Privatize all schools? Is it realistic to tell a single working mother of two that she will have to pay thousands of dollars a year to send her kids to school? My state just cut the education budget drastically because of a budget deficit, and cut out “superfluous” educational programs like all day day-care. So, they may still offer the all-day option, at a cost to parents of $300. Private K-12 schools can cost $15K per year, so what do you think would happen? Sure, the costs would go down slightly due to higher demand and competitive pressures, but my guess is a lot of people would turn to home school, which has its own merits but seems to work best for the “we want to teach our children our own morals and our values” crowd.
Oh, and Friedman’s school vouchers?
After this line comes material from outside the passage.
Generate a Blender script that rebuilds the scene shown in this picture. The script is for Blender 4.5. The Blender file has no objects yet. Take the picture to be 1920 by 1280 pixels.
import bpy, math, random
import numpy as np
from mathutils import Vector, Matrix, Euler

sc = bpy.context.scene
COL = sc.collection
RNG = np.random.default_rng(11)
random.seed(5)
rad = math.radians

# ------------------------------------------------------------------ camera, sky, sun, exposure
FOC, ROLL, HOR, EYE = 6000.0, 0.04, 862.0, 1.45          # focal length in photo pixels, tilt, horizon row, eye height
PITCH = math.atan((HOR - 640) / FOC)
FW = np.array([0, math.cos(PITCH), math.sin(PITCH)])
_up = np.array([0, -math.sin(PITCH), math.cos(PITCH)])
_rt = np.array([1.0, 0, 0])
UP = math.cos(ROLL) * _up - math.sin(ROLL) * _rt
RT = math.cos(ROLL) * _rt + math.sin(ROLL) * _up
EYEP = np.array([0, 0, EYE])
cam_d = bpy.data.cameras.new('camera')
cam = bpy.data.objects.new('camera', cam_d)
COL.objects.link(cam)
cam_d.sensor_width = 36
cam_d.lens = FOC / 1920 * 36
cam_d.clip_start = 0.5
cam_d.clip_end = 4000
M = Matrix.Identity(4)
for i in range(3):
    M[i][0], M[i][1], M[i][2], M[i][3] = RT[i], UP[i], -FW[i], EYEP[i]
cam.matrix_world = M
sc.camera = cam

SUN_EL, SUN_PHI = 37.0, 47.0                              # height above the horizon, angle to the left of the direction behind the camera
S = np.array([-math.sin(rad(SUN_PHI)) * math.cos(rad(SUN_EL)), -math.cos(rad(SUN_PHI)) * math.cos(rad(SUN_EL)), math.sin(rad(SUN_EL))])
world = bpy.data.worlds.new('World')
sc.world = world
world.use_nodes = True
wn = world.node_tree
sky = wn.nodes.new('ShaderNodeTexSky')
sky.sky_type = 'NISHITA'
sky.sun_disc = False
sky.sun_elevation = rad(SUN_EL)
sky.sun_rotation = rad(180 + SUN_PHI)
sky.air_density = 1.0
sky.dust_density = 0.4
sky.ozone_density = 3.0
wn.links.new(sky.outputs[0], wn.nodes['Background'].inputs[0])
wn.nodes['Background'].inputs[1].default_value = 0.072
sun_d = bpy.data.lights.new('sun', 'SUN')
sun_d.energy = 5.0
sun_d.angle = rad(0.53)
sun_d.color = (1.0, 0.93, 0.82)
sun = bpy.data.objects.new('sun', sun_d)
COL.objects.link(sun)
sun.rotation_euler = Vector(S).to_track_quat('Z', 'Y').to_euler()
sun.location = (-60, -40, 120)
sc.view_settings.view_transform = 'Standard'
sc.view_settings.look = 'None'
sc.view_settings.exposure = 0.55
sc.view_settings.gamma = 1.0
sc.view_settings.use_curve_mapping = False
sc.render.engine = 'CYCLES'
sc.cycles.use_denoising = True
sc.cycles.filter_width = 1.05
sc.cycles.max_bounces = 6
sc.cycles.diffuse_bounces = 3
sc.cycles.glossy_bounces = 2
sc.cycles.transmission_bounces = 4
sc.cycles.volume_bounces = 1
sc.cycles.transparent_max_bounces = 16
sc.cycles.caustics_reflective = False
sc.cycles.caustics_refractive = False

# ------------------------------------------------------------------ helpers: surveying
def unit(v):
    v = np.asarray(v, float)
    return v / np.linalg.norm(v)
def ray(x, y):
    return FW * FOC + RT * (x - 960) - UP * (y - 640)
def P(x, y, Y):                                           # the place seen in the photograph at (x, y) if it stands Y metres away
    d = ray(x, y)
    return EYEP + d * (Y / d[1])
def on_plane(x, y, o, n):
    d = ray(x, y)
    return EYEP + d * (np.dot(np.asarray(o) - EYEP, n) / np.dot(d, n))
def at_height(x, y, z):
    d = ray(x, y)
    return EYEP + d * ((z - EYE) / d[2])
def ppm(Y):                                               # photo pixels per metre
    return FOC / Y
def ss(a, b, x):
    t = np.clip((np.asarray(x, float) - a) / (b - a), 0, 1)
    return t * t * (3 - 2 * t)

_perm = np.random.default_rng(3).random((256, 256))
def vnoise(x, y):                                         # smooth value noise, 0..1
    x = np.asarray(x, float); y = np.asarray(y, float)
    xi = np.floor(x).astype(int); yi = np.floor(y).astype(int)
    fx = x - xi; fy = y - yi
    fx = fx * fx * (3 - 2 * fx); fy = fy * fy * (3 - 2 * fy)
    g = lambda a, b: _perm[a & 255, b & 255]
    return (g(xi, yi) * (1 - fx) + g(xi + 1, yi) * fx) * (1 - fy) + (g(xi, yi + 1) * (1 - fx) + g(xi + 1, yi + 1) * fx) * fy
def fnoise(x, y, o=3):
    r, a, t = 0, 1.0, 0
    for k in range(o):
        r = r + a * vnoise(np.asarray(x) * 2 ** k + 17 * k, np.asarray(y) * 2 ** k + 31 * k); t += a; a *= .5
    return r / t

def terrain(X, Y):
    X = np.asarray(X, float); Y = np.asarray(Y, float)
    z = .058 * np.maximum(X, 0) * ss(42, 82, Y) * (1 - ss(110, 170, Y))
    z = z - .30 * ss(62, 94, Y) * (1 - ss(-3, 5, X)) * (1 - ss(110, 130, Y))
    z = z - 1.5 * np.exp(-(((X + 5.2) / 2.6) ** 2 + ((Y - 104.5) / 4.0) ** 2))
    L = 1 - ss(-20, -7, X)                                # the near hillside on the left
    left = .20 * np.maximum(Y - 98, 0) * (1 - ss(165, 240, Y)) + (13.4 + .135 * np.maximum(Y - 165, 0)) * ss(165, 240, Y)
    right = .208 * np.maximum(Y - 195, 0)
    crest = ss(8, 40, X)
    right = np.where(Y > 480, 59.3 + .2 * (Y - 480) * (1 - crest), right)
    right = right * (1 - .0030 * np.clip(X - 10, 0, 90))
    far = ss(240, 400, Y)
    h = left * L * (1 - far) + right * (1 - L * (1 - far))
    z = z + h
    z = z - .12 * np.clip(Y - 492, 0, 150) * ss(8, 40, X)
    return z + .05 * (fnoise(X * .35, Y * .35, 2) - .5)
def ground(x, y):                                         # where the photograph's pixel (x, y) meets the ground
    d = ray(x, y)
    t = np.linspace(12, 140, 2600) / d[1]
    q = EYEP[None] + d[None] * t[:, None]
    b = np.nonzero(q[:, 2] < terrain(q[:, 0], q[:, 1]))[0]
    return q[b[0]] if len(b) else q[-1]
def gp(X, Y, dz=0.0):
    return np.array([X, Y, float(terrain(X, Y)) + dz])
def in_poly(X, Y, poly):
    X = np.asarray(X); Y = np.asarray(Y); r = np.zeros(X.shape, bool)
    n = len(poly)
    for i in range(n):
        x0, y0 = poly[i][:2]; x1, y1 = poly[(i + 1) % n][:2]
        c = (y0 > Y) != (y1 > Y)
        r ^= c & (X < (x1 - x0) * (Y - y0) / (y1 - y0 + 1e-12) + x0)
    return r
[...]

They are the quickest way to erode the middle class by assisting those of means to shop for schools, while the poor keep their kids in the deteriorating local schools, because of the prohibitive cost of private schools. The corrosion of these local schools is then exacerbated by the exodus of the rich. Sounds fun, doesn’t it? It is easy to thump a copy of Atlas Shrugged at your chest and list out prescriptions on how to fix the country and say that government is evil and inefficient and that the (illusive) free market is always the answer, but in real life there so many practical issues to be considered.
Well, yes, I am not a big fan of Keynesian economics. I do tend to prefer laissez-faire systems both on ethical and practical grounds. I think you are making a lot of unjustifiable assumptions in your appraisal of privatization of schools, but I think that your concerns deserve an appropriately thought-out response, so that I can do them justice. Of course, we should not off-handedly risk our children's well-being on any policy until it has been thoroughly examined. As an educator myself, I fully acknowledge the seriousness of our responsibility to design an educational system which fully accommodates the needs of our children. But the principles inherent in that system will have an effect on everything relating to that system from our definition of what education is to the structural lessons our children will learn from the morality encoded in the system itself. These are all aspects which need special attention. Since you have brought up your concerns with this, I will try to respond as well as I am able by devoting my next article exclusively to this issue. As I am not one of the economic elite "personally unaffected", as you imply, by the problems in this world. As such it may be a while before I have time to properly formulate a response, but I promise to address it in due time.
P.S.
I never thump my copy of Atlas Shrugged. I try to explain the chain of reasoning that has led me to my conclusions. Some of that reasoning is encapsulated in that book, and thus it is easier to refer to, by referring to it, than by recreating every explicit detail of an argument. To do so would require I write a book-length response to any criticism. Referencing the source of certain ideas is accepted academic practice in any field. It saves time and space. I will respond to any specific criticisms of the ideas inherent in the sources I choose to reference, but I will not apologize for having referenced them.